As a child I found the whole thing that Jesus says he’ll be in the tomb for three days and three nights but that the church calendar had him only dead for two nights and a half day on Friday, a full day on Saturday and then he was up really early on Sunday. That is not three days and nights at all.
Apparently as the church got more organised it decided to have Jesus crucified on a Friday and risen on a Sunday to stop people being idle for too long.
Until the 4th century, Jesus’ Last Supper, his death, and his Resurrection were observed in one single commemoration on the evening before Easter. Since then, those three events have been observed separately—Easter, as the commemoration of Jesus’ Resurrection, being considered the pivotal event.
https://www.britannica.com/topic/Good-Friday
I heard one time that when Jesus died it was a time when there was more than one Passover at the same time. So the regular Passover to celebrate the exodus for Egypt but also the Jubilee Passover when slaves were set free, land was allowed to lie fallow, debts were cancelled, etc. – which seems about right with what Jesus was saying he was all about. As well as a regular Shabbat.
So if we move Jesus death forward by a day – at the start of the Jubilee Passover – then get the three nights before he rose again. But we also get the Jewish peoples thinking about not just being freed from slavery but the whole redemption thing that goes on with Jubilee. As well as the whole resting and trusting God to sort things – which can be easy to say when we’re in a good place but remember these people were oppressed.

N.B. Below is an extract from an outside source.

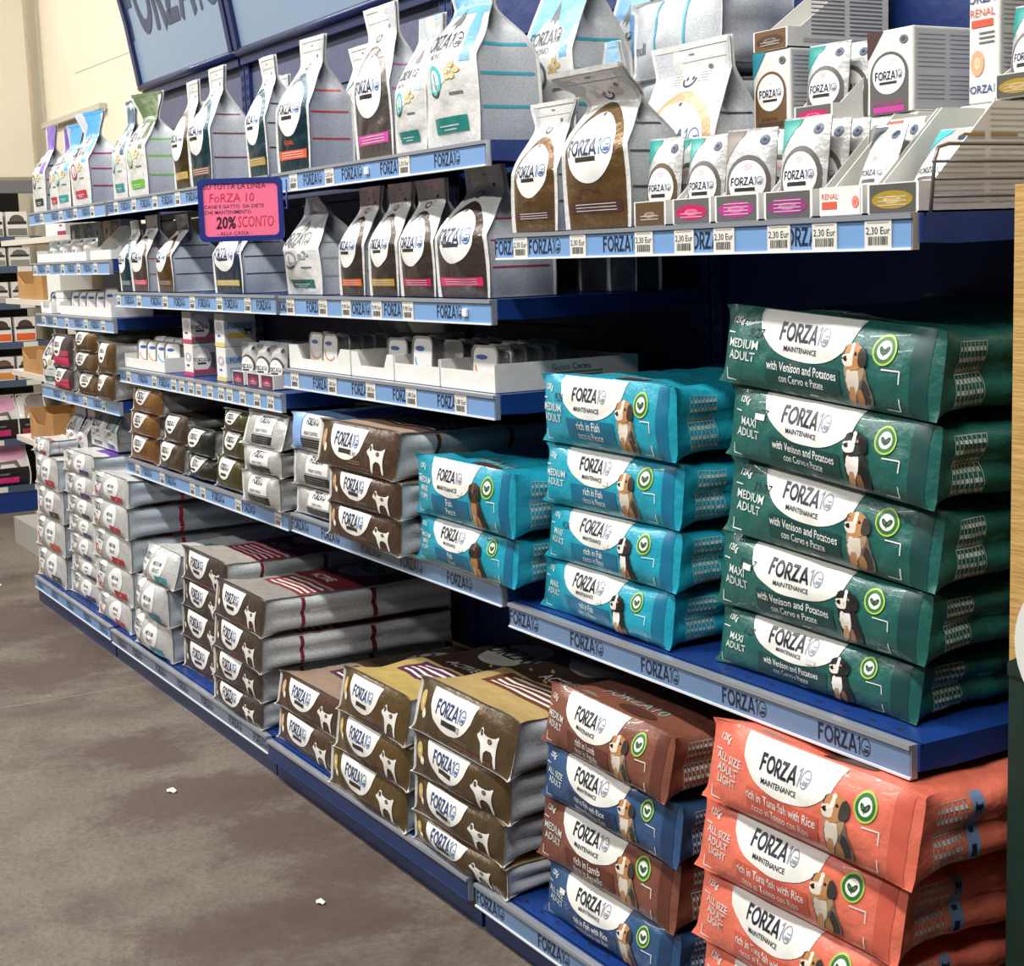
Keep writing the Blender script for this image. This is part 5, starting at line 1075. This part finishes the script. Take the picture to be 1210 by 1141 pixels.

So over what is now known as Easter Saturday which is a bit of a down day it was the time period – of probably 3 days and nights – when Jesus was battling with various things that stop us trusting and believing in God – slaves to our own ways of thinking and being, to our own issues and ways of dealing with life, caught up in our own debts and over work of ourselves and our land.
Whether Jesus was battling a real life devil and gaining those keys of hell from that devil we will never know, but there is enough “sh*t” in all of us that needs battling with to set us fully free that Jesus would have his work cut out there.
So instead of using this is an “oh my what do I do with it day” I’m going to do some journaling and free writing around what things I need to battle with in my life and hand over the Jesus. Remembering all the time that he has already won the battle but he won it in secret.
And it is that secret which is the mystery.